> **SHORT TASK**
Quote the data below in full, minus the images.

> **RAW DATA**
+---+

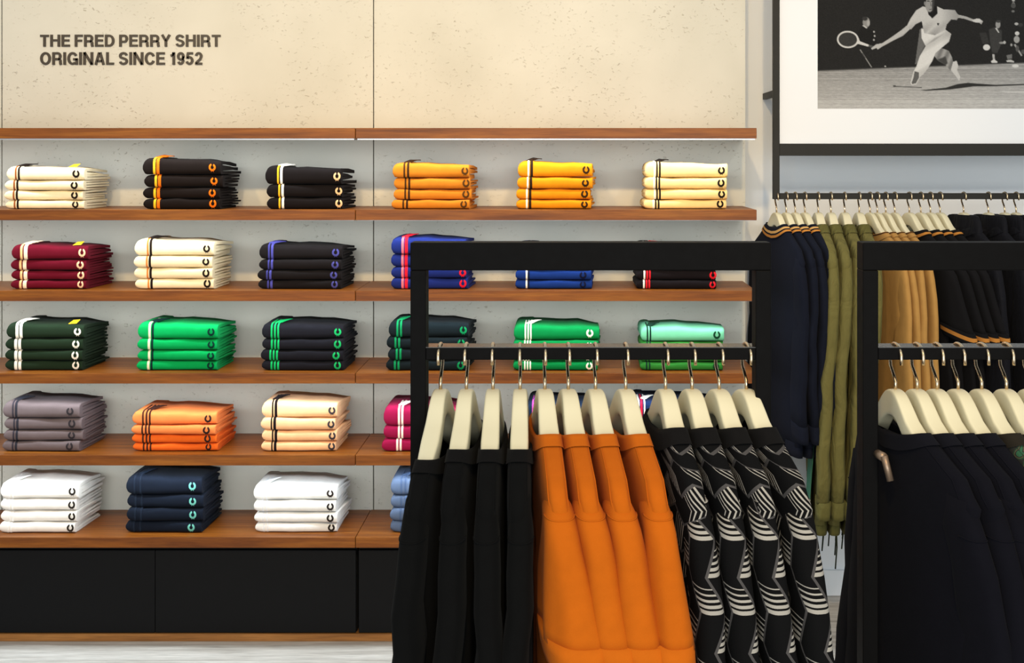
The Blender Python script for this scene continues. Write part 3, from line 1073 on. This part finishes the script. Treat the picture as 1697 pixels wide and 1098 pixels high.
    if mats.get('painted_light'):
        # added teal sheet, its colour standing in for green light on this side
        fr_, bk_ = [], []
        for i in range(13):
            z = -0.30 + (zb - 0.012 + 0.30) * i / 12
            for j in range(9):
                u = -0.02 + 0.20 * j / 8
                w = -hw - 0.004 - 0.0035 * math.sin(j * 1.1 + i * 0.5) - 0.014 * (i / 12)
                fr_.append((w, -u, z)); bk_.append((w + 0.002, -u, z))
        fr_, bk_ = TW([fr_])[0], TW([bk_])[0]
        fs = []
        n_ = len(fr_)
        for i in range(12):
            for j in range(8):
                a = i * 9 + j
                fs.append((a, a + 9, a + 10, a + 1)); fs.append((n_ + a, n_ + a + 1, n_ + a + 10, n_ + a + 9))
        rim = [j for j in range(9)] + [9 * i + 8 for i in range(1, 13)] + [108 + j for j in range(7, -1, -1)] + [9 * i for i in range(11, 0, -1)]
        for a, b_ in zip(rim, rim[1:] + rim[:1]):
            fs.append((a, b_, b_ + n_, a + n_))
        lo_ = mesh('painted_light_panel', fr_ + bk_, fs, mats['painted_light'], g, smooth=False)
        lo_['label'] = 'teal panel standing in for green light'
    for k in range(cords):
        u = -0.16 + 0.36 * k / max(1, cords - 1)
        ln = rng.uniform(0.07, 0.15)
        w = rng.choice((-1, 1)) * hw * 0.5
        tube('drawcord', [(w, -u, zb + 0.01), (w + 0.002, -u - 0.001, zb - ln * 0.5), (w - 0.002, -u + 0.002, zb - ln)], 0.0022, mats['cord'], g, 6)
    return g


# ------------------------------------------------------------------ floor racks
YR = 2.40


def rack(px0, px1, label, peg=False, rear=True):
    """free-standing black portal rail parallel to the wall"""
    yf = YR - 0.02
    x0 = (px0 - CX) * yf / F; x1 = (px1 - CX) * yf / F
    t = 0.0245
    zt = CAMZ - (402 - CY) * yf / F
    z2 = CAMZ - (448 - CY) * yf / F
    zb1 = CAMZ - (575 - CY) * yf / F
    zb0 = CAMZ - (596 - CY) * yf / F
    cx = (x0 + x1) / 2
    r = empty('clothes_rack', (cx, YR, 0))
    tag(r, label, 'rack', 'black steel clothes racks')
    a, b_ = x0 - cx, x1 - cx
    box('post', a, a + t, -0.02, 0.03, 0.03, z2, M_BLACKM, r, 0.0015)
    box('post', b_ - t, b_, -0.02, 0.03, 0.03, z2, M_BLACKM, r, 0.0015)
    box('top_bar', a, b_, -0.02, 0.03, z2, zt, M_BLACKM, r, 0.0015)
    hb = box('hanging_bar', a + t, b_ - t, -0.02, 0.03, zb0, zb1 - 0.001, M_BLACKM, r, 0.0012)
    box('bar_cap', a + t, b_ - t, -0.0195, 0.0295, zb1 - 0.001, zb1, M_BARG, r)
    for x in (a, b_ - t):
        box('foot', x - 0.005, x + t + 0.005, -0.26, 0.30, 0.0, 0.03, M_BLACKM, r, 0.002)
    if rear:
        yr = 2.70 - YR
        zr = CAMZ - (765 - CY) * 2.70 / F
        tube('rear_rail', [(a + 0.006, yr, zr), (b_ - 0.006, yr, zr)], 0.0055, M_STEELD, r, 10)
        for x in (a + 0.006, b_ - 0.006):
            tube('rear_arm', [(x + 0.0, 0.028, zr), (x, yr, zr)], 0.0055, M_STEELD, r, 8)
    if peg:
        p = P(1464, 757, YR - 0.045)
        tube('side_peg', [(p[0] - cx - 0.004, -0.018, p[2]), (p[0] - cx, -0.045, p[2])], 0.007, M_PEG, r, 12)
        tube('peg_drop', [(p[0] - cx + 0.001, -0.046, p[2] + 0.002), (p[0] - cx + 0.010, -0.050, p[2] - 0.036)], 0.0058, M_PEG, r, 6)
    return r, zb1


RK1, ZBAR = rack(680, 1278, 'black steel clothes rack holding black, orange and striped pullovers')
RK2, _ = rack(1430, 2028, 'black steel clothes rack at the right edge holding dark navy pullovers', peg=True, rear=False)
ZO = CAMZ - (645 - CY) * YR / F
HOOK_R = hook_mesh(ZBAR - ZO, 0.0275)
YH = YR + 0.005

m_black = fabric((13, 13, 13), scale=600); m_blackrib = fabric((17, 16, 16), scale=400)
m_orange = fabric((180, 90, 18)); m_orangerib = fabric((186, 94, 20))
m_knitrib = fabric((20, 19, 19))
m_navy = fabric((15, 15, 21)); m_navyrib = fabric((19, 19, 25))
M_BL = {'body': m_black, 'rib': m_blackrib}
M_OR = {'body': m_orange, 'rib': m_orangerib}
M_ST = {'body': M_KNITS, 'sleeve': M_KNIT, 'rib': m_knitrib}
NAV = {'body': m_navy, 'rib': m_navyrib}
items = [
    # hanger px, yaw deg, kind
    (730, -5, 'b'), (773, -3, 'b'), (817, 0, 'b'), (862, 1, 'b'),
    (903, 6, 'o'), (942, 8, 'o'), (987, 9, 'o'), (1037, 11, 'o'),
    (1103, 9, 's'), (1147, 11, 's'), (1192, 13, 's'), (1237, 16, 's'),
]
ORDL = ['leftmost', 'second from left', 'third from left', 'rightmost']
for i, (px, yaw, k) in enumerate(items):
    loc = ((px - CX) * YH / F, YH, ZO)
    y = math.radians(yaw)
    ol = ORDL[i % 4]
    if k == 'b':
        lab, mats = '%s black knit pullover on the front rack' % ol, M_BL
        kw = dict(hw=0.0188, neck=0.15 if i == 0 else 0.128, sl=0.5, sl_flare=0.05, sl_w=0.055, swing=-0.03 if i == 0 else 0.0, fold=0.002)
    elif k == 'o':
        lab, mats = '%s bright orange short-sleeved sweatshirt on the front rack' % ol, M_OR
        kw = dict(neck=0.096, sl=0.165, sl_flare=0.055, sl_w=0.075, sl_hw=(0.044, 0.036, 0.036, 0.032)[i - 4], swing=(0.05, 0.05, 0.04, 0.01)[i - 4], cuff=0.04, fold=0.008)
    else:
        lab, mats = '%s black pullover with white stripes and grey zigzags on the front rack' % ol, M_ST
        kw = dict(neck=0.084, sl=0.5, sl_flare=0.06, sl_w=0.06, swing=0.03, collar_h=0.034, fold=0.002, seam=False)
    garment('pullover' if k != 'o' else 'sweatshirt', loc, y, mats, lab, 'pullover' if k != 'o' else 'sweatshirt', 'garments on the front rack', seed=i, **kw)
    word = {'b': 'black pullover', 'o': 'orange sweatshirt', 's': 'striped pullover'}[k]
    hanger(loc, y, HOOK_R, 'ivory wooden hanger holding the %s %s on the front rack' % (ol, word), 'ivory hangers on the front rack', 0.9 if k == 'b' else 1.0)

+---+

> **EXERCISE OUTPUT**
The Blender Python script for this scene continues. Write part 3, from line 1073 on. This part finishes the script. Treat the picture as 1697 pixels wide and 1098 pixels high.
    if mats.get('painted_light'):
        # added teal sheet, its colour standing in for green light on this side
        fr_, bk_ = [], []
        for i in range(13):
            z = -0.30 + (zb - 0.012 + 0.30) * i / 12
            for j in range(9):
                u = -0.02 + 0.20 * j / 8
                w = -hw - 0.004 - 0.0035 * math.sin(j * 1.1 + i * 0.5) - 0.014 * (i / 12)
                fr_.append((w, -u, z)); bk_.append((w + 0.002, -u, z))
        fr_, bk_ = TW([fr_])[0], TW([bk_])[0]
        fs = []
        n_ = len(fr_)
        for i in range(12):
            for j in range(8):
                a = i * 9 + j
                fs.append((a, a + 9, a + 10, a + 1)); fs.append((n_ + a, n_ + a + 1, n_ + a + 10, n_ + a + 9))
        rim = [j for j in range(9)] + [9 * i + 8 for i in range(1, 13)] + [108 + j for j in range(7, -1, -1)] + [9 * i for i in range(11, 0, -1)]
        for a, b_ in zip(rim, rim[1:] + rim[:1]):
            fs.append((a, b_, b_ + n_, a + n_))
        lo_ = mesh('painted_light_panel', fr_ + bk_, fs, mats['painted_light'], g, smooth=False)
        lo_['label'] = 'teal panel standing in for green light'
    for k in range(cords):
        u = -0.16 + 0.36 * k / max(1, cords - 1)
        ln = rng.uniform(0.07, 0.15)
        w = rng.choice((-1, 1)) * hw * 0.5
        tube('drawcord', [(w, -u, zb + 0.01), (w + 0.002, -u - 0.001, zb - ln * 0.5), (w - 0.002, -u + 0.002, zb - ln)], 0.0022, mats['cord'], g, 6)
    return g


# ------------------------------------------------------------------ floor racks
YR = 2.40


def rack(px0, px1, label, peg=False, rear=True):
    """free-standing black portal rail parallel to the wall"""
    yf = YR - 0.02
    x0 = (px0 - CX) * yf / F; x1 = (px1 - CX) * yf / F
    t = 0.0245
    zt = CAMZ - (402 - CY) * yf / F
    z2 = CAMZ - (448 - CY) * yf / F
    zb1 = CAMZ - (575 - CY) * yf / F
    zb0 = CAMZ - (596 - CY) * yf / F
    cx = (x0 + x1) / 2
    r = empty('clothes_rack', (cx, YR, 0))
    tag(r, label, 'rack', 'black steel clothes racks')
    a, b_ = x0 - cx, x1 - cx
    box('post', a, a + t, -0.02, 0.03, 0.03, z2, M_BLACKM, r, 0.0015)
    box('post', b_ - t, b_, -0.02, 0.03, 0.03, z2, M_BLACKM, r, 0.0015)
    box('top_bar', a, b_, -0.02, 0.03, z2, zt, M_BLACKM, r, 0.0015)
    hb = box('hanging_bar', a + t, b_ - t, -0.02, 0.03, zb0, zb1 - 0.001, M_BLACKM, r, 0.0012)
    box('bar_cap', a + t, b_ - t, -0.0195, 0.0295, zb1 - 0.001, zb1, M_BARG, r)
    for x in (a, b_ - t):
        box('foot', x - 0.005, x + t + 0.005, -0.26, 0.30, 0.0, 0.03, M_BLACKM, r, 0.002)
    if rear:
        yr = 2.70 - YR
        zr = CAMZ - (765 - CY) * 2.70 / F
        tube('rear_rail', [(a + 0.006, yr, zr), (b_ - 0.006, yr, zr)], 0.0055, M_STEELD, r, 10)
        for x in (a + 0.006, b_ - 0.006):
            tube('rear_arm', [(x + 0.0, 0.028, zr), (x, yr, zr)], 0.0055, M_STEELD, r, 8)
    if peg:
        p = P(1464, 757, YR - 0.045)
        tube('side_peg', [(p[0] - cx - 0.004, -0.018, p[2]), (p[0] - cx, -0.045, p[2])], 0.007, M_PEG, r, 12)
        tube('peg_drop', [(p[0] - cx + 0.001, -0.046, p[2] + 0.002), (p[0] - cx + 0.010, -0.050, p[2] - 0.036)], 0.0058, M_PEG, r, 6)
    return r, zb1


RK1, ZBAR = rack(680, 1278, 'black steel clothes rack holding black, orange and striped pullovers')
RK2, _ = rack(1430, 2028, 'black steel clothes rack at the right edge holding dark navy pullovers', peg=True, rear=False)
ZO = CAMZ - (645 - CY) * YR / F
HOOK_R = hook_mesh(ZBAR - ZO, 0.0275)
YH = YR + 0.005

m_black = fabric((13, 13, 13), scale=600); m_blackrib = fabric((17, 16, 16), scale=400)
m_orange = fabric((180, 90, 18)); m_orangerib = fabric((186, 94, 20))
m_knitrib = fabric((20, 19, 19))
m_navy = fabric((15, 15, 21)); m_navyrib = fabric((19, 19, 25))
M_BL = {'body': m_black, 'rib': m_blackrib}
M_OR = {'body': m_orange, 'rib': m_orangerib}
M_ST = {'body': M_KNITS, 'sleeve': M_KNIT, 'rib': m_knitrib}
NAV = {'body': m_navy, 'rib': m_navyrib}
items = [
    # hanger px, yaw deg, kind
    (730, -5, 'b'), (773, -3, 'b'), (817, 0, 'b'), (862, 1, 'b'),
    (903, 6, 'o'), (942, 8, 'o'), (987, 9, 'o'), (1037, 11, 'o'),
    (1103, 9, 's'), (1147, 11, 's'), (1192, 13, 's'), (1237, 16, 's'),
]
ORDL = ['leftmost', 'second from left', 'third from left', 'rightmost']
for i, (px, yaw, k) in enumerate(items):
    loc = ((px - CX) * YH / F, YH, ZO)
    y = math.radians(yaw)
    ol = ORDL[i % 4]
    if k == 'b':
        lab, mats = '%s black knit pullover on the front rack' % ol, M_BL
        kw = dict(hw=0.0188, neck=0.15 if i == 0 else 0.128, sl=0.5, sl_flare=0.05, sl_w=0.055, swing=-0.03 if i == 0 else 0.0, fold=0.002)
    elif k == 'o':
        lab, mats = '%s bright orange short-sleeved sweatshirt on the front rack' % ol, M_OR
        kw = dict(neck=0.096, sl=0.165, sl_flare=0.055, sl_w=0.075, sl_hw=(0.044, 0.036, 0.036, 0.032)[i - 4], swing=(0.05, 0.05, 0.04, 0.01)[i - 4], cuff=0.04, fold=0.008)
    else:
        lab, mats = '%s black pullover with white stripes and grey zigzags on the front rack' % ol, M_ST
        kw = dict(neck=0.084, sl=0.5, sl_flare=0.06, sl_w=0.06, swing=0.03, collar_h=0.034, fold=0.002, seam=False)
    garment('pullover' if k != 'o' else 'sweatshirt', loc, y, mats, lab, 'pullover' if k != 'o' else 'sweatshirt', 'garments on the front rack', seed=i, **kw)
    word = {'b': 'black pullover', 'o': 'orange sweatshirt', 's': 'striped pullover'}[k]
    hanger(loc, y, HOOK_R, 'ivory wooden hanger holding the %s %s on the front rack' % (ol, word), 'ivory hangers on the front rack', 0.9 if k == 'b' else 1.0)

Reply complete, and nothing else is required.